> **YOUR INSTRUCTIONS**
Repeat only the lines running from the beginning of the material through the line that contains "from mathutils import".

> **DATASET CONTENT**
++++
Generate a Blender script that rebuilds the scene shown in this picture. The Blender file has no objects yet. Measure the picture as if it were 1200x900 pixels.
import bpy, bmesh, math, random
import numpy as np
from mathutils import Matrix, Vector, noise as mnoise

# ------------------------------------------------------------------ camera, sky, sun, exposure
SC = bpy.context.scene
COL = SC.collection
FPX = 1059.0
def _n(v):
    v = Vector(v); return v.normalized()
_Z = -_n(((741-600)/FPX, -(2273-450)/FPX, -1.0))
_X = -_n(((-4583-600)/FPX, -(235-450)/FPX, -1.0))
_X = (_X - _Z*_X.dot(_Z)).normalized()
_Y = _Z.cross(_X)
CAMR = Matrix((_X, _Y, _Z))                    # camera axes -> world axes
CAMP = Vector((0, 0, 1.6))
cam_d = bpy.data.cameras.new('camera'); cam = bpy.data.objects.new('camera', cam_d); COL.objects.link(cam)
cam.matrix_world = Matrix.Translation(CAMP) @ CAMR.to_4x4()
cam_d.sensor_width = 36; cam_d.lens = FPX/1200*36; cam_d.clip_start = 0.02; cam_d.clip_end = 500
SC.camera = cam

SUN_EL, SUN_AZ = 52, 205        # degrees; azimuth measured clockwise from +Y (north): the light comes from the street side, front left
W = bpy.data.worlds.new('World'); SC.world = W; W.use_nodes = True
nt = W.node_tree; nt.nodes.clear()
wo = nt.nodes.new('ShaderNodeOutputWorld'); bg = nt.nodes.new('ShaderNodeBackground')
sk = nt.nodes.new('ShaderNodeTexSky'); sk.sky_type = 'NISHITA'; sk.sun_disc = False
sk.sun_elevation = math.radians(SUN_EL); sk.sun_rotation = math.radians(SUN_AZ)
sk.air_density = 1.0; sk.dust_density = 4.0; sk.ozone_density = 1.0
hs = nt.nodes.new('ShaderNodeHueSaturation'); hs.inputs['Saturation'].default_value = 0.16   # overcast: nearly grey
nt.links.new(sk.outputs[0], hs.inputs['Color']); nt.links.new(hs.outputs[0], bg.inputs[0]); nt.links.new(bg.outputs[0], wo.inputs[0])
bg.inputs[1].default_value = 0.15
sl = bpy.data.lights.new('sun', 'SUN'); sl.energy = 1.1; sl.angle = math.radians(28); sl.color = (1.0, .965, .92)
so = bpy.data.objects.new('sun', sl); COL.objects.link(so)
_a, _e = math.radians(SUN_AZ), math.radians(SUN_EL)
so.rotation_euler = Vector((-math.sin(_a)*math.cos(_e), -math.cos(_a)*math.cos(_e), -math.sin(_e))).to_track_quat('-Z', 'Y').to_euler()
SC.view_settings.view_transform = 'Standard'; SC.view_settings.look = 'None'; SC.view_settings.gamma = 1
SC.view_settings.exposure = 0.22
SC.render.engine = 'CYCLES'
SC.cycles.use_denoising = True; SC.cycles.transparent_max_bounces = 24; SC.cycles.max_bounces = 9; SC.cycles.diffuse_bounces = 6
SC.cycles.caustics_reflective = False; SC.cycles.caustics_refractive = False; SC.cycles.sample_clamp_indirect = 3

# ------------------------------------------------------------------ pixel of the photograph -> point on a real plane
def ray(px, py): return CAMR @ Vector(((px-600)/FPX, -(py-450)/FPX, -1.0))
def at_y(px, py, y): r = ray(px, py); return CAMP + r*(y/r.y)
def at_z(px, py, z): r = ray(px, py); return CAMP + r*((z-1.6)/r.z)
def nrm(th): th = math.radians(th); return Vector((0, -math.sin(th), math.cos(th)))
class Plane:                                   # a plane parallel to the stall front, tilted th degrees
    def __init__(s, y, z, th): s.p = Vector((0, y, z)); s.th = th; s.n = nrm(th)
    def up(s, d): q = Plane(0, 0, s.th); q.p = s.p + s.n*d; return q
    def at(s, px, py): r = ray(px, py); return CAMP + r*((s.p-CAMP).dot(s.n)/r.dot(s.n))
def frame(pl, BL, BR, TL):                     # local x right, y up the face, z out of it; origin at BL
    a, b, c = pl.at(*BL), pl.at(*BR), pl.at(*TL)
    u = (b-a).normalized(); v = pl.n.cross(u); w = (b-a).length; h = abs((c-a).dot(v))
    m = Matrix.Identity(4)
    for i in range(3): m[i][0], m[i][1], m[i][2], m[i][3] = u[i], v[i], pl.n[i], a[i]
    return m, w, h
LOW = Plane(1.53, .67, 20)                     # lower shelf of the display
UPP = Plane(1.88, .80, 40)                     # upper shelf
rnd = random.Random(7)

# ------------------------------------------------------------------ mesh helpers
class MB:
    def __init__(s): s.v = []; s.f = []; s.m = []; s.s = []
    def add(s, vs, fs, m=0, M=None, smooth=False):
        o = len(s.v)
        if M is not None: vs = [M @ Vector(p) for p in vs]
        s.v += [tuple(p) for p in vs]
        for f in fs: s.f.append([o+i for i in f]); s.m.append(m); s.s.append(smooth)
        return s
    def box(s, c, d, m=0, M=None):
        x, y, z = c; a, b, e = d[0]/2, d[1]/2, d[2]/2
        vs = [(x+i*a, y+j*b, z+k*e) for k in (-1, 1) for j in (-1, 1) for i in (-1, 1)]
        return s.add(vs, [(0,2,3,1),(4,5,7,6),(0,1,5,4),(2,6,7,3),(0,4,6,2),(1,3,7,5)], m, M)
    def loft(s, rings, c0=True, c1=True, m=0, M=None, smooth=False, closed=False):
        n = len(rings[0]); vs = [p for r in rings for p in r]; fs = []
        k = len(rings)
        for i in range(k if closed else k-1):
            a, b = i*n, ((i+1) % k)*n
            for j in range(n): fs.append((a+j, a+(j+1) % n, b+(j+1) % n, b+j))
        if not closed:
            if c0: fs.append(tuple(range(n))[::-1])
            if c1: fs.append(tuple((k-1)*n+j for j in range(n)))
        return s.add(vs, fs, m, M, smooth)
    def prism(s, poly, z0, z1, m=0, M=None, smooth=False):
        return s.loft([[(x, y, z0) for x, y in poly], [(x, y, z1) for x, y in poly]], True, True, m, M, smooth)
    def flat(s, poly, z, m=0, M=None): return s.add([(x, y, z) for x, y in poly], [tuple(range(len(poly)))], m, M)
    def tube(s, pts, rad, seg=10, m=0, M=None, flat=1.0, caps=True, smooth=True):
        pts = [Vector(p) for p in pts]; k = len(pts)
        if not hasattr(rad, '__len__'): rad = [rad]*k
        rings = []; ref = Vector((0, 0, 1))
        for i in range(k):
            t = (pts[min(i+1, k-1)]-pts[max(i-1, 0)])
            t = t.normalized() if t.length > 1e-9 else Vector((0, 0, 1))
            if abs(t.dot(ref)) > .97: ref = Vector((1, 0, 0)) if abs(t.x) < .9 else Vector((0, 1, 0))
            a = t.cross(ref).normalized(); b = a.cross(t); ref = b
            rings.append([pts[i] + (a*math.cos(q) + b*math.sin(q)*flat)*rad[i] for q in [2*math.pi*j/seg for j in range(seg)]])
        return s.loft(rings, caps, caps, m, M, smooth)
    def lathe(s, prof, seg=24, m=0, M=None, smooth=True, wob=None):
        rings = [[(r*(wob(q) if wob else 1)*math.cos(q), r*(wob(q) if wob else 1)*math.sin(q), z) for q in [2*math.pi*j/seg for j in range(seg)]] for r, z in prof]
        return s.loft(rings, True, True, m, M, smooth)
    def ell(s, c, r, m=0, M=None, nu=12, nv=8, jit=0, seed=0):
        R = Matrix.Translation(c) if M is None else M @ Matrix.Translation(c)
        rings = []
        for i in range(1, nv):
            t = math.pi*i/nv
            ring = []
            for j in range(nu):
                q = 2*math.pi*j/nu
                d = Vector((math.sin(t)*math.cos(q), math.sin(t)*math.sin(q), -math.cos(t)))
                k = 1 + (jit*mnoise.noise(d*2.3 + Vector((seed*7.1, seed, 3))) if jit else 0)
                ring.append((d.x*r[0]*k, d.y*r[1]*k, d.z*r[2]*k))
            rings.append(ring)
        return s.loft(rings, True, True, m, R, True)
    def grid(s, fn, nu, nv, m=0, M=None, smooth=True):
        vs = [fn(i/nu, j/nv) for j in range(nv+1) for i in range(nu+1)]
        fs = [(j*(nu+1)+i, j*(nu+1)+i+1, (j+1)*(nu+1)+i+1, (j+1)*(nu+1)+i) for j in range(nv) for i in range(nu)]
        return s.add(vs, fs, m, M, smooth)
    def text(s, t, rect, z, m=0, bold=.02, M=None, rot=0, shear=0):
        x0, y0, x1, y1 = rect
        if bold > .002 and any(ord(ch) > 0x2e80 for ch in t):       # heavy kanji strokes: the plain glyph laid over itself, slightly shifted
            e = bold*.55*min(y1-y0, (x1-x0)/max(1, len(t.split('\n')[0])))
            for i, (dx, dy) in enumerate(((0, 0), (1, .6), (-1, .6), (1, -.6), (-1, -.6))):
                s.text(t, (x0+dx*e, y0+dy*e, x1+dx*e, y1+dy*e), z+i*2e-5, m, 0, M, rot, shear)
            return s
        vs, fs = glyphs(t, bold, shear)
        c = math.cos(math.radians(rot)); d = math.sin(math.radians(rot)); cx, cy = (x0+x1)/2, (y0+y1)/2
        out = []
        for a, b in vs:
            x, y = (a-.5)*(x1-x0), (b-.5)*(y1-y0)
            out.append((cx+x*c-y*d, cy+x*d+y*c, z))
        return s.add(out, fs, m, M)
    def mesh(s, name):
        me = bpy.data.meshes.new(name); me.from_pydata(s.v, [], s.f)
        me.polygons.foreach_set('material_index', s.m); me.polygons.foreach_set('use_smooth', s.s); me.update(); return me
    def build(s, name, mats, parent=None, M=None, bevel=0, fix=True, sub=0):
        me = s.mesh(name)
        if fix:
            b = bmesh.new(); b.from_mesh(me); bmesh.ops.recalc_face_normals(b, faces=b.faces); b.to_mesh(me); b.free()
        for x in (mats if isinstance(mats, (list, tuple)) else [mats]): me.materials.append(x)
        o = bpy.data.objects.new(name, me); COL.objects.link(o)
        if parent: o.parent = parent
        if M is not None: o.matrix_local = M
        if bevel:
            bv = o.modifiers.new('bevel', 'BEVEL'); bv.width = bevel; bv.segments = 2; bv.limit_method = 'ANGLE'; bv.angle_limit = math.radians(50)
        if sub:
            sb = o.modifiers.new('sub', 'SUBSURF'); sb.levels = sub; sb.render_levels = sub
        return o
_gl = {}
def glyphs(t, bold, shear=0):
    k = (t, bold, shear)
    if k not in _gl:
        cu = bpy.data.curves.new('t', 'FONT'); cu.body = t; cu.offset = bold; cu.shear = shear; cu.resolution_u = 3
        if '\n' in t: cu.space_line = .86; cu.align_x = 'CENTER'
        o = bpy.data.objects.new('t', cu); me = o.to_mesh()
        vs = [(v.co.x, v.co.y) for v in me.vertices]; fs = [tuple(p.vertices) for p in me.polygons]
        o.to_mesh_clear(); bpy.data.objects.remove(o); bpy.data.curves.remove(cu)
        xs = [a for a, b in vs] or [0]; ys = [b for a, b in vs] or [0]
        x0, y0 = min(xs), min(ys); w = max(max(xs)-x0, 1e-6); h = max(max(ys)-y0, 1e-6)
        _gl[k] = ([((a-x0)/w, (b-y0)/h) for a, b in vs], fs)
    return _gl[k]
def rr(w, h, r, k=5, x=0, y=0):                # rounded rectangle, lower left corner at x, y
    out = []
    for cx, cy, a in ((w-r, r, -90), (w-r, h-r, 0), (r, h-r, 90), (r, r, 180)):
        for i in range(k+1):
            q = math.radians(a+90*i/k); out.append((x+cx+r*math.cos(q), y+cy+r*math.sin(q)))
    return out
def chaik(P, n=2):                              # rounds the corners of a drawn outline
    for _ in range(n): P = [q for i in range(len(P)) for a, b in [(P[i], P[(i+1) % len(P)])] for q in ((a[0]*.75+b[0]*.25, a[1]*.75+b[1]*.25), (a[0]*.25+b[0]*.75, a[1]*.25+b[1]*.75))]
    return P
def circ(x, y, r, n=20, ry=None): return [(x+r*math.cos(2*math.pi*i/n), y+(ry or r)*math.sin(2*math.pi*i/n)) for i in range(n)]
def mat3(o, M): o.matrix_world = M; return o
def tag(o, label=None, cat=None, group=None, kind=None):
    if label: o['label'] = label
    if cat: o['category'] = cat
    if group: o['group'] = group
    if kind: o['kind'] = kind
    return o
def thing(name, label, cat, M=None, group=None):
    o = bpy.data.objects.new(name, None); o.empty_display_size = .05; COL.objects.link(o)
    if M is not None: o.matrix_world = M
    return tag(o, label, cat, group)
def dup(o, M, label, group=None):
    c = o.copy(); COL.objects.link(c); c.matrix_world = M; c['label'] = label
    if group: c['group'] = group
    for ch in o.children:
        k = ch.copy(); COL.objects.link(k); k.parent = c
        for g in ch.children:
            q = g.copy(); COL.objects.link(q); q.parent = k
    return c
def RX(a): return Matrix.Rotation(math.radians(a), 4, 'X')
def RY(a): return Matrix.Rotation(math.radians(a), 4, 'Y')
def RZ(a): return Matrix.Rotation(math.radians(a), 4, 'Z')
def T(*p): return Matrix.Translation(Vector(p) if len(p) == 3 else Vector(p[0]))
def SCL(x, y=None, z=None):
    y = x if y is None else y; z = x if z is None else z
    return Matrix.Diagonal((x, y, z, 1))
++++
> **EXPECTED OUTPUT**
Generate a Blender script that rebuilds the scene shown in this picture. The Blender file has no objects yet. Measure the picture as if it were 1200x900 pixels.
import bpy, bmesh, math, random
import numpy as np
from mathutils import Matrix, Vector, noise as mnoise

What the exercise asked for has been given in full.